Thank you, Senator. I think it’s extremely meaningful. One of the things that having diverse members of the court does is it provides for the opportunity for role models. Since I was nominated to this position, I have received so many notes and letters and photos from little girls around the country who tell me that they are so excited for this opportunity, and that they have thought about the law in new ways. Because I am a woman, because I am a black woman, all of those things people have said have been really meaningful to them. And we want, I think, as a country for everyone to believe that they can do things like sit on the Supreme Court. And so having meaningful numbers of women and people of color, I think matters. I also think that it — it supports public confidence in the judiciary when you have different people, because we have such a diverse society.

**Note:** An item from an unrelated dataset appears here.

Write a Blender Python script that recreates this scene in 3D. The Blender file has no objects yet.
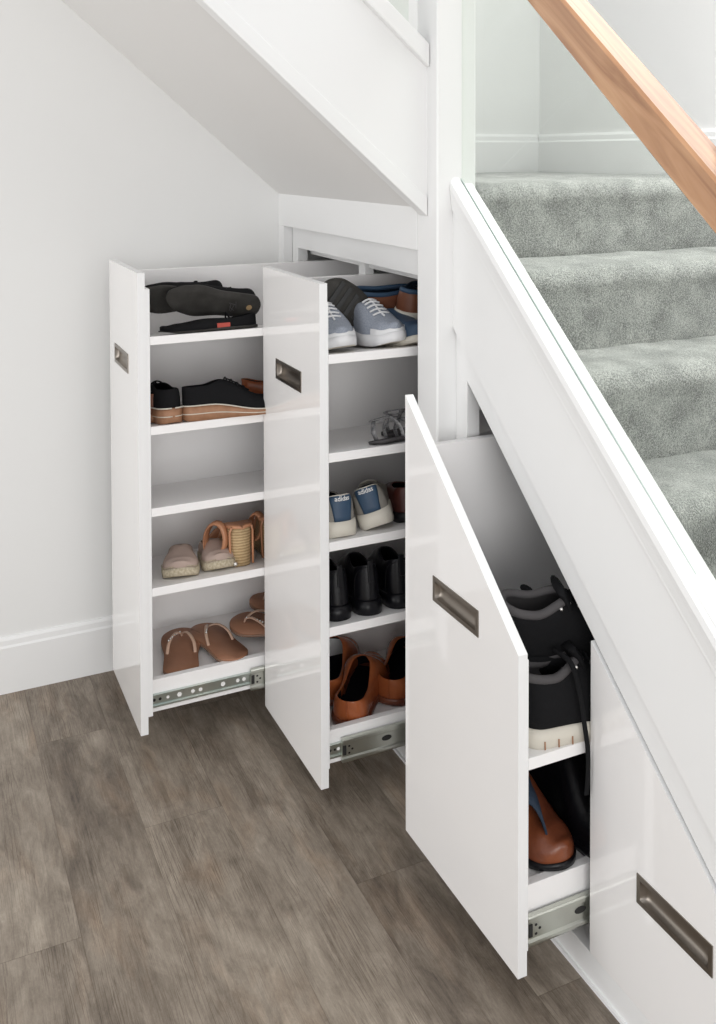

She told Richard Blumenthal that, “I am humbled and honored to have the opportunity to serve in this capacity, and to be the first and only black woman to serve on the United States Supreme Court.” She told Chris Coons, in describing a sex-offense case that, “I sometimes still have nightmares about, the main witness — the woman I mentioned earlier, who cannot leave her house because of this kind of fear, the vulnerability, the isolation.” She told Ben Sasse that, “I know that after Casey, the court has determined not so much that the right to terminate a woman’s pregnancy is fundamental.”

Of course, nobody actually believes that Ketanji Brown Jackson doesn’t know what a woman is. Refusing to answer the question is an insult to everyone’s intelligence, and everybody understands that her refusal is driven entirely by a political ideology not shared by most Americans.